A House Becomes Home

Twelve years ago, my husband and I went in search of a new place in which to sink our roots. Fate and circumstance drew us to New Hampshire, to a “for sale” sign on a quiet hilltop. I fell in love at first sight with its open fields, tumbling stone walls, and the intimate, ever-changing view of a wooded valley and two gentle mountains that I envisioned as the backdrop to all our days to come.

Certain we could fix up the sagging, uninsulated cottage, I began to build my case. My considerably less-enchanted husband surveyed the mildewed, bat-infested structure and wondered if I’d lost my mind. “You’ve ruined our life,” my eleven-year-old son said. Within days of signing the papers, I was afraid he might be right.

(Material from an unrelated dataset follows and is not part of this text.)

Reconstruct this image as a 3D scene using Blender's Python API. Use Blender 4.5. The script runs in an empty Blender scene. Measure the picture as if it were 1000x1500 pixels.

In short order, we moved into that cottage and moved out again. My husband had called this one: there was nothing there to save. We settled in with my parents, who lived nearby, hired an architect, tore the old place down, engaged a builder and slowly erected a new house. By the time we finally carried our own furniture across the threshold, three years had gone by.

“Home” during those challenging years wasn’t an address; it was wherever we were together. Our family’s nomadic journey taught me that only a small part of home has to do with the house itself. Home is really about how we choose, over time, to imbue a place with meaning.

Home isn’t a six-burner Viking range. Home is the apple pie you bake for a grown son’s homecoming, and the juice that runs over onto the oven floor, filling the kitchen with the scent of burnt cinnamon for weeks after he’s left again.

Home isn’t the wide-plank pine floors you agonize over in a showroom. It’s the tracery of marks left by the dog’s toenails; the golden color the wood has turned with time; the dark, ineradicable ring by the fireplace where the Christmas tree stand leaked, unbeknownst to anyone.

Home is knowing better than to plant basil before June, and then harvesting the fragrant, leafy stalks some hot August afternoon and making a dozen jars of pesto to stash in the freezer. Home is about staking the peonies in May and stacking firewood in November. It’s about inviting friends for dinner on the spur of the moment and using the good silver, just because. Home is the pink geranium on the windowsill, oranges in a bowl. Home is your long-gone grandmother’s crocheted afghan on the back of the sofa, a friend’s painting on the mantle, your favorite novels on the coffee table, reading glasses in every room.

Home is knowing that the haven we all seek is already at hand. It’s the argument averted with a hug. It’s a joyful reunion and the sweet pain of parting; the promise of acceptance and the solace of forgiveness; a whoop of laughter and a quiet place for private tears. It is the sweet, familiar sound of a loved one’s voice rising and falling in another room.

Home is holding hands and saying grace when every chair at the table is filled. It’s getting used to a new chapter, one in which the children you’ve raised take their leave and create new homes of their own. Home is about adapting to life’s inevitable challenges and losses. Home is about learning to dwell in the present moment—in faith, in gratitude, and with awareness of what lasts and of all that is precious and fleeting.

A house is built. But a home is created, the small details of ordinary life accruing, moment by moment, day by day, and year by year into the stories, myths and memories that make us who we are. In the end, home isn’t as much about where we live as it is about how we live.